Eine vergessene Oper, die wieder zu entdecken sich lohnt: Domenico Alaleonas "Mirra", basierend auf einem Stück von Vittorio Alfiero, welches wiederum eine Episode aus Ovids "Metamorphosen" zum Inhalt hat, fand bei ihrer Uraufführung 1920 in Rom zwar die Zustimmung von Mascagni und Puccini, verschwand dann aber bis zum Jahre 2002 vollkommen von der Bildfläche.
Alaleona (1881-1928), der nicht nur Komponist, sondern auch Musikwissenschaftler war, experimentierte in diesem eindrucksvollen Stück mit der Adaption verschiedener Stile von Renaissance-Klängen über barocke da-capo-Arien und romantische Schmacht-Kantilenen bis hin zu zeitgenössischen Kompositionstechniken, zu denen Alaleona als Theoretiker selbst manches beitrug: Zu seinen Interessen gehörten u. a. die verschiedenen Möglichkeiten der Unterteilung einer Oktave in gleichgroße Intervalle; für die in "Mirra" zur Anwendung gebrachte Skala, die sich durch Fünftelung der Oktave ergibt, baute er sogar ein Instrument, das allerdings verschollen ist. Alles in allem klingt Alaleonas Stil jedoch nie nach Patchwork, sondern ergibt ein geschlossenes, stringentes Gesamtbild; wenn Alaleona ältere Kompositionstechniken verwendet, wählt er sie häufig vor dem Hintergrund der Textaussage aus und bedient sich ihrer nicht starr im Sinne einer Stilkopie, sondern modifiziert ihre Klanggestalt bzw. ihre formalen Verläufe - wiederum oft im Sinne der Aussage - "unhistorisch". Für den "Mirra"-Stoff, der die inzestuöse Liebe der Titelfigur zu ihrem Vater Ciniro und die im Zusammenhang damit scheiternde Eheschließung mit Pereo samt finalem Suizid Mirras behandelt, gewinnt Alaleona so ein breites Spektrum sehr plastischer Mittel zur musikalischen Dramatisierung der Textvorlage.

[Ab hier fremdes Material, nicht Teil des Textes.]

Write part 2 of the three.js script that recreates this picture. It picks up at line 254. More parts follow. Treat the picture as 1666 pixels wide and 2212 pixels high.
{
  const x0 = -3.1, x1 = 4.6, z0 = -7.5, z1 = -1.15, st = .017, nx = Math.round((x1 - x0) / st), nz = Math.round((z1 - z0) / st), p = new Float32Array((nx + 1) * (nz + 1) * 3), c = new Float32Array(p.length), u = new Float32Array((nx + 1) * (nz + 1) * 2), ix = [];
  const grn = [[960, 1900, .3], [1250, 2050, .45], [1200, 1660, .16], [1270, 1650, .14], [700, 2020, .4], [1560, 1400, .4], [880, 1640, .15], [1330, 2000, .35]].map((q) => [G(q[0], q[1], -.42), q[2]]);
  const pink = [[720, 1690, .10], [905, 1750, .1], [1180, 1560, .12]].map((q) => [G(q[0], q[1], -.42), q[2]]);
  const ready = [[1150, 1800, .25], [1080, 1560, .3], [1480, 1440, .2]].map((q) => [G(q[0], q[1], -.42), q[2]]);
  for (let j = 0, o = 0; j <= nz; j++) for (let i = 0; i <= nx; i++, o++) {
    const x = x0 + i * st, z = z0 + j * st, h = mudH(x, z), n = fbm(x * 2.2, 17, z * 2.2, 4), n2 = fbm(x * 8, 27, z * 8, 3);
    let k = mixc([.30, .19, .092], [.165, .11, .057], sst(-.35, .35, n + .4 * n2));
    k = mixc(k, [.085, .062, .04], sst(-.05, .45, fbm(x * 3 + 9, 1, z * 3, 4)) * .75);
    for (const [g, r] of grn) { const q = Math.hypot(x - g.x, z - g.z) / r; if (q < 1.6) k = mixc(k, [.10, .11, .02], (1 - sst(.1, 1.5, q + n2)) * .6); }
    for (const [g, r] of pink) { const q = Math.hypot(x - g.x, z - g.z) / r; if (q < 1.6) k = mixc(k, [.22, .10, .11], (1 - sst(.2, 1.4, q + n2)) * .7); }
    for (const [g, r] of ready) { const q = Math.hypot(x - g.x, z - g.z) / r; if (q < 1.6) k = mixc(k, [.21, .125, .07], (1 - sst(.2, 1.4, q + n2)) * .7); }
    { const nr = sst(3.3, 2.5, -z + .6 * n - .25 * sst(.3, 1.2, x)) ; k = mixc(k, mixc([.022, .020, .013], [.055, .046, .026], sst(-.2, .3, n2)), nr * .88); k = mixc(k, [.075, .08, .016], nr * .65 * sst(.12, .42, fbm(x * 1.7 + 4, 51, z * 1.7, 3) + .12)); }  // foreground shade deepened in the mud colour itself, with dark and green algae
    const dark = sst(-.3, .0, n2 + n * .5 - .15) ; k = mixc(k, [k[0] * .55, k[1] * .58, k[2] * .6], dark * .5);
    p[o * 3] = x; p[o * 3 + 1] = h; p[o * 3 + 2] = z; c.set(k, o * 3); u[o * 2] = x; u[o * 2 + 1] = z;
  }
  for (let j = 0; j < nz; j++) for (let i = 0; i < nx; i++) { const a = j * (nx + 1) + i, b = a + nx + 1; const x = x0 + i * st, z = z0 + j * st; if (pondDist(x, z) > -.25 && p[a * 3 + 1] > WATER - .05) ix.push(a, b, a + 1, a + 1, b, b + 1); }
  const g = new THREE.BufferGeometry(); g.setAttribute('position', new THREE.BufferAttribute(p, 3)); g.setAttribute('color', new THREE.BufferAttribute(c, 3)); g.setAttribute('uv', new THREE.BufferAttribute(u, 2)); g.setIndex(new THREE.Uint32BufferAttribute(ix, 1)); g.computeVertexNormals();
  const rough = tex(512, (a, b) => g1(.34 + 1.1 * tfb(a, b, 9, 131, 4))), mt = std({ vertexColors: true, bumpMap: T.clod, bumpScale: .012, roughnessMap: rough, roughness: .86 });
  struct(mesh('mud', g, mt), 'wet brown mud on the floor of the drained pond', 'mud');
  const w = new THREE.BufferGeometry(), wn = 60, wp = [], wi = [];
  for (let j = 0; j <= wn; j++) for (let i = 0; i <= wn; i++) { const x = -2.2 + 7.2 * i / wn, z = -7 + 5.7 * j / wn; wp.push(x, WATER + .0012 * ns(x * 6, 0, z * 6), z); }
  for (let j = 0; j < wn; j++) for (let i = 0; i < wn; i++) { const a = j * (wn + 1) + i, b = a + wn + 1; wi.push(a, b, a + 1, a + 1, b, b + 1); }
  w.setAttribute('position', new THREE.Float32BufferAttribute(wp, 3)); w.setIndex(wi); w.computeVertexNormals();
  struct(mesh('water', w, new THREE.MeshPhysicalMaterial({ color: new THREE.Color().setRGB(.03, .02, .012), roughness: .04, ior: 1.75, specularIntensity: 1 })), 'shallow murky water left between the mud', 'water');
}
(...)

So dankenswert die vorliegende Produktion prinzipiell auch ist: Das unterschiedliche Niveau der Vokalbesetzung darf dennoch nicht verschwiegen werden. Am meisten Freude machen der Tenor Mario Maligini (Pereo) und der Bariton Franck Ferrari (Ciniro); die Damen, leider auch Denia Mazzola-Gavazzeni in der Titelpartie, fallen dagegen in puncto überzeugende stimmliche Leistung deutlich ab, und das wirkt sich selbstverständlich auch auf die Authentizität des jeweiligen Rollenporträts aus.